Matt:..All of the sudden you’re an actor going “Is the process right?”…

Ashton: Exactly… “Am I doin’ this right?” It doesn’t feel as natural to me as the other one is…

Matt: How much fun is it for you, despite all of that, to make the videos?

Ashton: It’s really fun and I oughta let myself have a little more fun because I’m a little nervy and I want everything to be right so I over think things sometimes, so I probably could have more fun if I wasn’t quite as picky about stuff…

Matt: And just trust what the director is doing…

Ashton: And that’s what I did this time around, from the moment I got out of the car. I said “Just tell me what to do today.”  If something’s not right, just tell me what to do…
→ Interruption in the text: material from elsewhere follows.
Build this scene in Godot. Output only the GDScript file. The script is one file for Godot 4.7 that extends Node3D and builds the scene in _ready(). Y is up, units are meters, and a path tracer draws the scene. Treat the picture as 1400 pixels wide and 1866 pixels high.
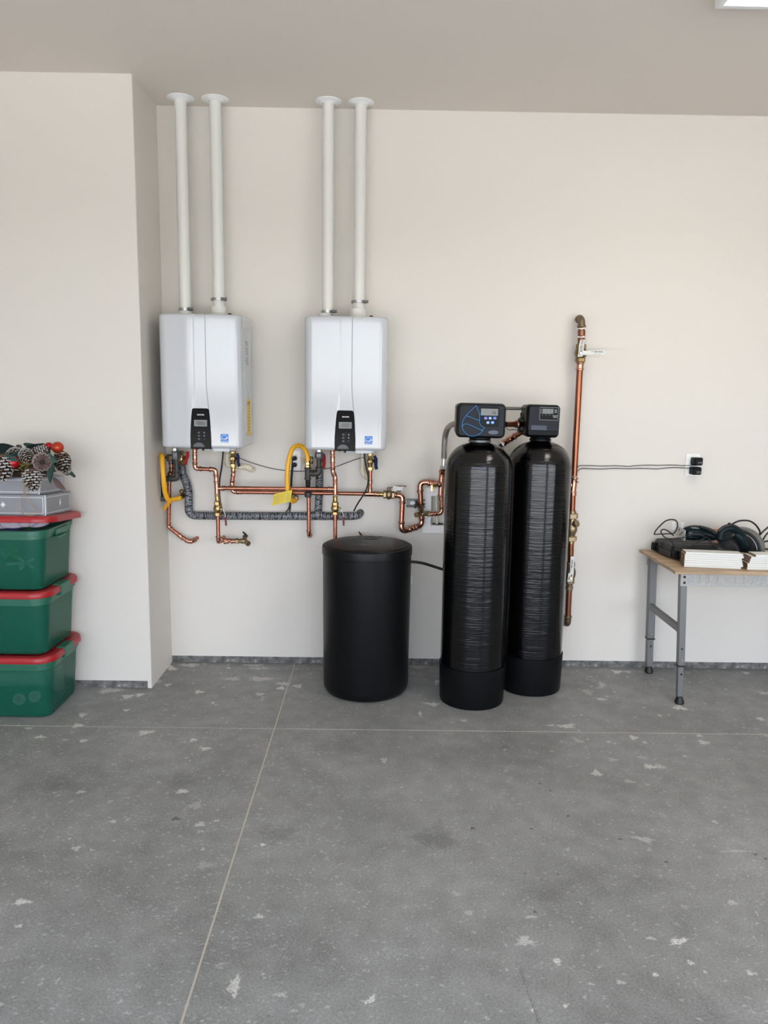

Matt: Everyone’s not Dwight Yoakam, right? [He often directs his own music videos and is an actor]

Ashton: Exactly, I’m not Dwight Yoakam (laughs).

Matt: You’ve been recently invited as to be one of the Headliners for the CMA Songwriter Series at Joe’s Pub in New York City, how cool is that for you to be able to participate in such an event?

Ashton: I’m very, very honored and gnawing at the bit to be able to be a part of it because I love to sit around and play new songs that I’ve written, I love doing that.  I am even think I’m gonna do it on the road some, play some stuff that’s new, and play stuff that’s not on a record, because I have a handful of songs I love to play live and some of ‘em aren’t on the new record…

Matt: Some of the songs could be ‘tested’ for the next album and it’s a good way to give your band a little break in a show…

Ashton: right, exactly and I love to do it, and fans love to hear some new stuff too…

Matt: What would you like to say to fans that may be learning about Ashton Shepherd for the first time through this interview or your new single “Look It Up?”

Ashton: I really, really hope that my music is something they can relate to and I’m just an average, real person who has gotten lucky enough to have a really good opportunity right now and I hope they like the music enough to buy my record.